___ SOURCE RECORDS ___

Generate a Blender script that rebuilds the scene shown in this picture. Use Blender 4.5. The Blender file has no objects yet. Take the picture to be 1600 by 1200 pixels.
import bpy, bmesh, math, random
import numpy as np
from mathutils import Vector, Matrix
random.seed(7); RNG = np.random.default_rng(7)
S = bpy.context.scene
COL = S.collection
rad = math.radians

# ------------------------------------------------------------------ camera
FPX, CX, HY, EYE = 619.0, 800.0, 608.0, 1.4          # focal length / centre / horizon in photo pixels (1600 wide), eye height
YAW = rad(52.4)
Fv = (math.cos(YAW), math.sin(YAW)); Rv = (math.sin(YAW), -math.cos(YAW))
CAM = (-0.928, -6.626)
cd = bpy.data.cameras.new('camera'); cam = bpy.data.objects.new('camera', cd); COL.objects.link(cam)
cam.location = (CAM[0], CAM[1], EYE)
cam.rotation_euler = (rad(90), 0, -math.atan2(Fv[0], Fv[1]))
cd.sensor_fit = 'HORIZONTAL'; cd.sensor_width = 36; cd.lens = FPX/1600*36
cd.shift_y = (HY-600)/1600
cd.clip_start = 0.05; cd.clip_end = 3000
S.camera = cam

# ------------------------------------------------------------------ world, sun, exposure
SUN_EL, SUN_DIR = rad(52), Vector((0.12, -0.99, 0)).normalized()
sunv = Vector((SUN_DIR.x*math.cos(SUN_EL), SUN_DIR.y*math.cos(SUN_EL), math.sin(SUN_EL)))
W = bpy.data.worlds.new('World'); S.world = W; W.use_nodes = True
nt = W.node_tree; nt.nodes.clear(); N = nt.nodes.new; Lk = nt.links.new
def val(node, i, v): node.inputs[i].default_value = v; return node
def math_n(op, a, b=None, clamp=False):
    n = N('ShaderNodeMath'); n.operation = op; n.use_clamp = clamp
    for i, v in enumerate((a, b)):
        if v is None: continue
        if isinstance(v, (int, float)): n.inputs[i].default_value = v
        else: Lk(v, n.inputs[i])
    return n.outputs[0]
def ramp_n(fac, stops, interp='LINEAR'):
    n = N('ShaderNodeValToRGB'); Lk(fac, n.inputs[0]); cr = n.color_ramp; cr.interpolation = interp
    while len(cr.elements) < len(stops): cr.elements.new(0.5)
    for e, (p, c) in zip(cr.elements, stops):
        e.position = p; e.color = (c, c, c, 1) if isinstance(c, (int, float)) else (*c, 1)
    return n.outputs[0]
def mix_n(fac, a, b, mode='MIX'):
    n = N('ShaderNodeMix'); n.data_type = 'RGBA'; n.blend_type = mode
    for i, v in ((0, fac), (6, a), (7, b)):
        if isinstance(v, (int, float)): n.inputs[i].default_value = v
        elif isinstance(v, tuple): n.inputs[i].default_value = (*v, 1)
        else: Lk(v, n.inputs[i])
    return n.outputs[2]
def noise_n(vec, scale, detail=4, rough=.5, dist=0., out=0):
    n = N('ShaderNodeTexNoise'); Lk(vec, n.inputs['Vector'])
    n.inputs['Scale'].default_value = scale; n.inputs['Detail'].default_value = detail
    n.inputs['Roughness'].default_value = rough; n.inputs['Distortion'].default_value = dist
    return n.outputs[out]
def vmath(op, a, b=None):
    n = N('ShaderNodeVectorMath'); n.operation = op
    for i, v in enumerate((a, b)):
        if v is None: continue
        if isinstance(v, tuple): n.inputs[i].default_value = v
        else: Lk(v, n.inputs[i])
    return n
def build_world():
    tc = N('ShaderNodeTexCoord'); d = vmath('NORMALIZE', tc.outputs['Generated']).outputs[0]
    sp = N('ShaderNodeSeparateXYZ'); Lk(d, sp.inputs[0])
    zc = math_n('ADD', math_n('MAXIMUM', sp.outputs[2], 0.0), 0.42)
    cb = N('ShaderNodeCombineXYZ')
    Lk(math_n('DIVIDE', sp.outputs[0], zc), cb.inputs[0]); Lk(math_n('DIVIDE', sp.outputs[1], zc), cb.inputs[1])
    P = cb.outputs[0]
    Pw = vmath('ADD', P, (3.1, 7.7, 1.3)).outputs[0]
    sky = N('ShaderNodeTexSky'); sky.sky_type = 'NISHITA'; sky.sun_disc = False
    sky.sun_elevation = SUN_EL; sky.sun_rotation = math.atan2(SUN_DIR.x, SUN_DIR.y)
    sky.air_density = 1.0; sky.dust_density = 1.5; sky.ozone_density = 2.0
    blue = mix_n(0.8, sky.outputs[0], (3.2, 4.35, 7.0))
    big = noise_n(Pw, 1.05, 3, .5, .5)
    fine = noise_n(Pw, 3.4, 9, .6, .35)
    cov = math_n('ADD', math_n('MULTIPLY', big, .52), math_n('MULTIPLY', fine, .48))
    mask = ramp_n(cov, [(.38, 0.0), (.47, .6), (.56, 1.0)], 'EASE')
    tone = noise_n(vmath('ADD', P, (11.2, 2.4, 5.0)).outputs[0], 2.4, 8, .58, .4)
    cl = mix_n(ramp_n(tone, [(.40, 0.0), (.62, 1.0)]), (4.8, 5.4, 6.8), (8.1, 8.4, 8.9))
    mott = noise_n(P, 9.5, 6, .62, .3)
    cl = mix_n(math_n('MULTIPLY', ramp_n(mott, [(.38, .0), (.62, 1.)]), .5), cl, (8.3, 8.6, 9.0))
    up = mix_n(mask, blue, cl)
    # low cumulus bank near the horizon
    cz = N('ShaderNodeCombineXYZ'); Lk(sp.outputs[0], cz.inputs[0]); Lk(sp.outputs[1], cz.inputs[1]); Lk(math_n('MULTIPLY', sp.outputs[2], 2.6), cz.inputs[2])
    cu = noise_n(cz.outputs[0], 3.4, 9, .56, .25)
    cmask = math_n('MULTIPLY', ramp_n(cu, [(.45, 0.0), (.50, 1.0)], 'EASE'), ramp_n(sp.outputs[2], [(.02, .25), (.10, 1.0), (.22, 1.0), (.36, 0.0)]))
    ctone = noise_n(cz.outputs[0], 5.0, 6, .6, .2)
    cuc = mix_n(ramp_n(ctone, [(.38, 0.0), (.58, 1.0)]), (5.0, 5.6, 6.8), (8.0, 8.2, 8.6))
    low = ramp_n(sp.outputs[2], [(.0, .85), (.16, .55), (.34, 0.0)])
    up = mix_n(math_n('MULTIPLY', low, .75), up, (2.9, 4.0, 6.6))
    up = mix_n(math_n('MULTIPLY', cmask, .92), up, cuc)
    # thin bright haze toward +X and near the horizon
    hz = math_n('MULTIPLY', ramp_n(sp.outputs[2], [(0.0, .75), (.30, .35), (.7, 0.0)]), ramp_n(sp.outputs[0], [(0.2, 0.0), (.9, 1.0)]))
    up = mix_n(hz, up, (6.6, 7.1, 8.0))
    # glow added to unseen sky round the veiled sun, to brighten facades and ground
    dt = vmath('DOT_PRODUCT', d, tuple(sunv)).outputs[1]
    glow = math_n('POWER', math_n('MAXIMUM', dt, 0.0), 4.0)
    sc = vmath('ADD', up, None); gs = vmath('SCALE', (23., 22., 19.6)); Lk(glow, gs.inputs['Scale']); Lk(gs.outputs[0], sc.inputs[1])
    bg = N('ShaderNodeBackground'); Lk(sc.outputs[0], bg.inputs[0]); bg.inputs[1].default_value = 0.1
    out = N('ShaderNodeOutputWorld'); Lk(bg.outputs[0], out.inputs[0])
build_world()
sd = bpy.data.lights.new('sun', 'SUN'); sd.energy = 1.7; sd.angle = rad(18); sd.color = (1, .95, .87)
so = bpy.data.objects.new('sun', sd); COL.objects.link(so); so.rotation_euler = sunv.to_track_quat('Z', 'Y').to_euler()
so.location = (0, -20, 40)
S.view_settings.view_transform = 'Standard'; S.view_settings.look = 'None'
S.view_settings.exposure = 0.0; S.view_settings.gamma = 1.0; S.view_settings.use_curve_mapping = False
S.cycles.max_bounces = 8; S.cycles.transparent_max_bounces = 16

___
___ SOURCE RECORDS ___

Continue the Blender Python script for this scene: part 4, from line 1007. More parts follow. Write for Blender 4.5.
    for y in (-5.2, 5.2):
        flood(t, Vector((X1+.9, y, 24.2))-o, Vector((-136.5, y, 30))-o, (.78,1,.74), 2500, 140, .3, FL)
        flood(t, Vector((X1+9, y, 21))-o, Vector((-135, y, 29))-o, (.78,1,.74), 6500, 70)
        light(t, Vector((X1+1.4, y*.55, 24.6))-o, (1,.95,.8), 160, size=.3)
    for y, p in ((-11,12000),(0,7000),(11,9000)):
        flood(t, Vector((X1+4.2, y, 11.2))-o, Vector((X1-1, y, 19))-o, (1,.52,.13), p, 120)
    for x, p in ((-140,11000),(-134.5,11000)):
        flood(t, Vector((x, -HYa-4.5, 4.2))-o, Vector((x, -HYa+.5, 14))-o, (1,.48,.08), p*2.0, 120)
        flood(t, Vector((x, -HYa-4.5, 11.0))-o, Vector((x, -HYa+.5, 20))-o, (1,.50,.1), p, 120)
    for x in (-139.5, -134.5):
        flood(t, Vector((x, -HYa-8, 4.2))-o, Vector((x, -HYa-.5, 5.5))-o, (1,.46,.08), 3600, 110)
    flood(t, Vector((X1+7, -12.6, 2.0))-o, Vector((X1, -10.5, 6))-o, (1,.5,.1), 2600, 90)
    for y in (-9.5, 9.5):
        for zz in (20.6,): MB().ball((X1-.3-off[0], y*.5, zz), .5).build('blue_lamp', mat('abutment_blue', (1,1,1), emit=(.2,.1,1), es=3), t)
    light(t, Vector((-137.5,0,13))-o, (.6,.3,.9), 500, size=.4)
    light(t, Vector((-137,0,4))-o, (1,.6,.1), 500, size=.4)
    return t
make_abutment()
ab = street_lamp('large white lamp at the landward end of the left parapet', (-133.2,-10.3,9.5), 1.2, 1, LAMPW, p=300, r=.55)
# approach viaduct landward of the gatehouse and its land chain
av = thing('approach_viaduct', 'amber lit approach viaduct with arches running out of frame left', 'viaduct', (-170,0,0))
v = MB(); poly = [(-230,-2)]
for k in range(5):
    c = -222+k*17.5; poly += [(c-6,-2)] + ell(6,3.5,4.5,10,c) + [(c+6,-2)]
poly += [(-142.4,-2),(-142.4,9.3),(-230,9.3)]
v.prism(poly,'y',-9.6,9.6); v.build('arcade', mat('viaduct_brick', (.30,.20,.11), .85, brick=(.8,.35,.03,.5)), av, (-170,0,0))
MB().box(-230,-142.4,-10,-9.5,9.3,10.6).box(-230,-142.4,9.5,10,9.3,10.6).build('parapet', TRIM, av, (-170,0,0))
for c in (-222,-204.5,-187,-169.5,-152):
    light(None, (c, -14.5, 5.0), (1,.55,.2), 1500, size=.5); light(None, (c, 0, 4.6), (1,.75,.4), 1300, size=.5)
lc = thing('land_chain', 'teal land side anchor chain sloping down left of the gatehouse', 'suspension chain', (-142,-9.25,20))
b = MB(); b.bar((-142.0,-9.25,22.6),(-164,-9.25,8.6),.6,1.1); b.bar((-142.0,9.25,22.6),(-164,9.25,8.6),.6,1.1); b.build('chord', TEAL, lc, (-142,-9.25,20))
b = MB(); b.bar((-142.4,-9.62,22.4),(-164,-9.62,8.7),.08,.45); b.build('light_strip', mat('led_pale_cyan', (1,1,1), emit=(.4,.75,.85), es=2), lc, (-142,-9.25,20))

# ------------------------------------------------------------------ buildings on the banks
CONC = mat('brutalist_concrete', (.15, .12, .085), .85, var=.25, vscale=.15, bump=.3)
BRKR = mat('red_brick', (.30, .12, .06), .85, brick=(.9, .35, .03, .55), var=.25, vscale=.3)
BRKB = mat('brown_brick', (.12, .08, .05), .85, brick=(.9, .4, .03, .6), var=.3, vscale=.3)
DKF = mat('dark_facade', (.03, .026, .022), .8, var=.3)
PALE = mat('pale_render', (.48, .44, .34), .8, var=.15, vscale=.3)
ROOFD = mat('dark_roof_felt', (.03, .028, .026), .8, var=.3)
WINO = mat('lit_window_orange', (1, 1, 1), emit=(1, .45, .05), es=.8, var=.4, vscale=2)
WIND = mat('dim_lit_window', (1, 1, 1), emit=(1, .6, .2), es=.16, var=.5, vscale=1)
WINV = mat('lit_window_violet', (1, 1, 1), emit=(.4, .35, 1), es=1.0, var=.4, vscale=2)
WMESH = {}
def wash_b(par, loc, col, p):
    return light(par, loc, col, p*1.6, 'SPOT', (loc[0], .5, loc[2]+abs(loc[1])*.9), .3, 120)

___

Track down every line with the word "scene" and copy it.

Generate a Blender script that rebuilds the scene shown in this picture. Use Blender 4.5. The Blender file has no objects yet. Take the picture to be 1600 by 1200 pixels.
S = bpy.context.scene
Continue the Blender Python script for this scene: part 4, from line 1007. More parts follow. Write for Blender 4.5.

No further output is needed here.